Flexible Hybrid Photo-Thermoelectric Generator Based on Single Thermoelectric Effect for Simultaneously Harvesting Thermal and Radiation Energies.

Wearable electronic devices have great potential in the fields of the Internet of Things (IoT), sports and entertainment, and healthcare, and they are essential in advancing the development of next-generation electronic information technology. However, conventional lithium batteries, which are currently the main power supply of wearable electronic devices, have some critical issues, such as frequent charging, environmental pollution, and no surface adaptability, which limit the further development of wearable electronic devices. To address these challenges, we present a flexible hybrid photothermoelectric generator (PTEG) with a simple structure composed of a thermoelectric generator (TEG) and a light-to-thermal conversion layer to simultaneously harvest thermal and radiation energies based on a single working mechanism.
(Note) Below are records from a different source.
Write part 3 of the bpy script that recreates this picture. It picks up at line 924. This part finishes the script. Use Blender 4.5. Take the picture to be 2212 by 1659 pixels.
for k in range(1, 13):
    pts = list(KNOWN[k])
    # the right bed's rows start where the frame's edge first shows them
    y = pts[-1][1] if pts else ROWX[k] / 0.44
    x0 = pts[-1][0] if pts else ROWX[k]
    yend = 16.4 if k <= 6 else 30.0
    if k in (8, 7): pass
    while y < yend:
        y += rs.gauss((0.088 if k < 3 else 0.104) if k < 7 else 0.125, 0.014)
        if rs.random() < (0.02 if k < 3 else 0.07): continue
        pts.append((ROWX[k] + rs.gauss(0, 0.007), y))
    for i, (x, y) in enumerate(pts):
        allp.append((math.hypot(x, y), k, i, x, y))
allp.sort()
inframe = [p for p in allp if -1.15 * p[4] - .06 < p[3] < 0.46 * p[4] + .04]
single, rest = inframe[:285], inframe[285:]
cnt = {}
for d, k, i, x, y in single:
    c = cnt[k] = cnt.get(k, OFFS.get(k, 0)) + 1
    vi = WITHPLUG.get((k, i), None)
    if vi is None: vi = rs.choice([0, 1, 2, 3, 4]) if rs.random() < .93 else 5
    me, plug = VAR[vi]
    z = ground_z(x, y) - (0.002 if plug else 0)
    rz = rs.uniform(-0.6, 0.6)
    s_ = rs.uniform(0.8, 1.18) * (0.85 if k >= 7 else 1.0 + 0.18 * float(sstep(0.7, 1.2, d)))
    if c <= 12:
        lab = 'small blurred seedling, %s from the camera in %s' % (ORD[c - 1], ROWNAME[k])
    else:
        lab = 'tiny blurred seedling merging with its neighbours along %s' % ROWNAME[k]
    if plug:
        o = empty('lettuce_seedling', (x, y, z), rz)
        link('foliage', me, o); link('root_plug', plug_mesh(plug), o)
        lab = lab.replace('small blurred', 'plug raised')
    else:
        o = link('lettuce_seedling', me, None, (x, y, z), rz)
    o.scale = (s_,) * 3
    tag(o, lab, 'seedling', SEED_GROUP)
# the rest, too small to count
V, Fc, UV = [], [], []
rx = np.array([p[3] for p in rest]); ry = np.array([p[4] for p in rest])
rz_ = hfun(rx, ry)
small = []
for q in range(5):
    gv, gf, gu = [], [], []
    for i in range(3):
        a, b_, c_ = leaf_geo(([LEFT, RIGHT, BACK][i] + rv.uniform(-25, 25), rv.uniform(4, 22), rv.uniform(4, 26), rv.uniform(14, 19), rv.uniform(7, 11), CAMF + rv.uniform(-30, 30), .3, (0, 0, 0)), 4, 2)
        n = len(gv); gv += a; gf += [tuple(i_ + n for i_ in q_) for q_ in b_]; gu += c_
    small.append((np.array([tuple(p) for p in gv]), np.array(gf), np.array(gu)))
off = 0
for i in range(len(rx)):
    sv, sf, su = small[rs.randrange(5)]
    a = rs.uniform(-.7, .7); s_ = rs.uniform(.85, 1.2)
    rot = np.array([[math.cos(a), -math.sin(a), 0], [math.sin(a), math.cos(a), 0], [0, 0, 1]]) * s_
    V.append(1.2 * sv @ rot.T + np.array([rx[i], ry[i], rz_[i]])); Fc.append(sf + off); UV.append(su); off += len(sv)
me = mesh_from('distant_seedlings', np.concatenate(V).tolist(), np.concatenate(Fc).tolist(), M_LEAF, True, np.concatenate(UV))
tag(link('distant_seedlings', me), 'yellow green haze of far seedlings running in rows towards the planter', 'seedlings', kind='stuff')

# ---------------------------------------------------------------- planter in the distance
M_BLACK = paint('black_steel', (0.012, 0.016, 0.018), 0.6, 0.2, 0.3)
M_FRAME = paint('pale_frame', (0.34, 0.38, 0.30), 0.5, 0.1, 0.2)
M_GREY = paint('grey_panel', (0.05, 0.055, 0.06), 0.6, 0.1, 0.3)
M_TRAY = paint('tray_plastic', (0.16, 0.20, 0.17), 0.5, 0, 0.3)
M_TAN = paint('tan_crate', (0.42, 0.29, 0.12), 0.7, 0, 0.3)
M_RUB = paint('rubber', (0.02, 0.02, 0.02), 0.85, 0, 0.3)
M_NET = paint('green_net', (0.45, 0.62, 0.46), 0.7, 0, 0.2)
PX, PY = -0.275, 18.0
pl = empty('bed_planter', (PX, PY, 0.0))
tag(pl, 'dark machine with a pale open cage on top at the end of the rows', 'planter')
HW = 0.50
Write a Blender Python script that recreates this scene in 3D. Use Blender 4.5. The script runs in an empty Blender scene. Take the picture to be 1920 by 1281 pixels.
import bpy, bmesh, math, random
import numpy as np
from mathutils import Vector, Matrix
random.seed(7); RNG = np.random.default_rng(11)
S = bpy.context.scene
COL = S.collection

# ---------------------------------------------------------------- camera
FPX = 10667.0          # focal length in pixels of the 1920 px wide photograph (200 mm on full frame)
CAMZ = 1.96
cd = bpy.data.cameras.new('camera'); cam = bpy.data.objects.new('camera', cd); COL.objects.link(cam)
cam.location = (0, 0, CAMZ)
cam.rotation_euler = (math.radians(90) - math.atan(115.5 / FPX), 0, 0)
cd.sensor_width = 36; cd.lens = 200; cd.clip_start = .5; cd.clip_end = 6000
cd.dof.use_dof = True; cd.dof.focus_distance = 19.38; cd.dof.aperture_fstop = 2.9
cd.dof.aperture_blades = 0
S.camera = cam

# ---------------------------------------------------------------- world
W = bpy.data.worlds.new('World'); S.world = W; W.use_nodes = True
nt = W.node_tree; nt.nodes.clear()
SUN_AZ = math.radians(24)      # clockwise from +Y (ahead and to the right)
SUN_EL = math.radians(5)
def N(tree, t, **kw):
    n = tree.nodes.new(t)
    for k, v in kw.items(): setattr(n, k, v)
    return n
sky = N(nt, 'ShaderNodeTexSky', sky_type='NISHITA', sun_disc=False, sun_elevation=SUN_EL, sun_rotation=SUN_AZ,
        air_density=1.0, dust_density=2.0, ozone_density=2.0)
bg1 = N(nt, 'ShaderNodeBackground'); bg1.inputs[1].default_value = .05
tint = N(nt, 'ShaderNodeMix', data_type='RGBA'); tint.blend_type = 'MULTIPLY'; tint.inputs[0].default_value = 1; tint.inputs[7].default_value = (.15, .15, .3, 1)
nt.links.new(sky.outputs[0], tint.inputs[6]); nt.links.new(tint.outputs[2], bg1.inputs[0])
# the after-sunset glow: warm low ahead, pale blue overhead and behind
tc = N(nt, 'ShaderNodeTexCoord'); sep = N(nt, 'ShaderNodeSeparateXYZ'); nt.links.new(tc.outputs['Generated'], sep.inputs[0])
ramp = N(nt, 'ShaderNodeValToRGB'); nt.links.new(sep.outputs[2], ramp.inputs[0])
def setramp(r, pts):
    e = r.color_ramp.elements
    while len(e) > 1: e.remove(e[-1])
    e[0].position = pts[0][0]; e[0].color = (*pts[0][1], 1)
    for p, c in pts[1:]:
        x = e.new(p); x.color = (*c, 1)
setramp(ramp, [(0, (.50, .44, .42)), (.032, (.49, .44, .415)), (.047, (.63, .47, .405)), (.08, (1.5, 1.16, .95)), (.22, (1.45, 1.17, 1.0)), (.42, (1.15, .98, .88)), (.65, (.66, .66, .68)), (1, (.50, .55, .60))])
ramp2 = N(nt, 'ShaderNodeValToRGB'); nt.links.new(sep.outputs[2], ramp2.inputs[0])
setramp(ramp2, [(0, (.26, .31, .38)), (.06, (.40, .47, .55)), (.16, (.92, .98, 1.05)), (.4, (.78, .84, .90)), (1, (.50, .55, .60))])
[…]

The mature mass-fabrication technology of screen printing was applied to successively prepare n-type (i.e., BiTeSe) and p-type (i.e., SbTe) thermoelectric inks atop a polyimide substrate to form the TEG with a serpentine thermocouple chain, which was further covered by a light-to-thermal conversion layer to constitute the PTEG. The resulting PTEG with five pairs of thermocouples generated a direct-current output of 82.4 mV at a temperature difference of 50 °C and a direct-current output of 41.2 mV under 20 mW/cm infrared radiation. Meanwhile, the remarkable mechanical reliability and output stability were experimentally demonstrated through a systematic test, which indicated the feasibility and potential of the developed PTEG as a reliable power source. In addition, as desirable application prototypes, the fabricated PTEGs have been successfully demonstrated to harvest biothermal energy and infrared radiation to drive portable electronic devices (e.g., a calculator and a clock). Hybrid energy harvesting technology based on a simple structure may provide a new solution to current power supply issues of wearable electronic device.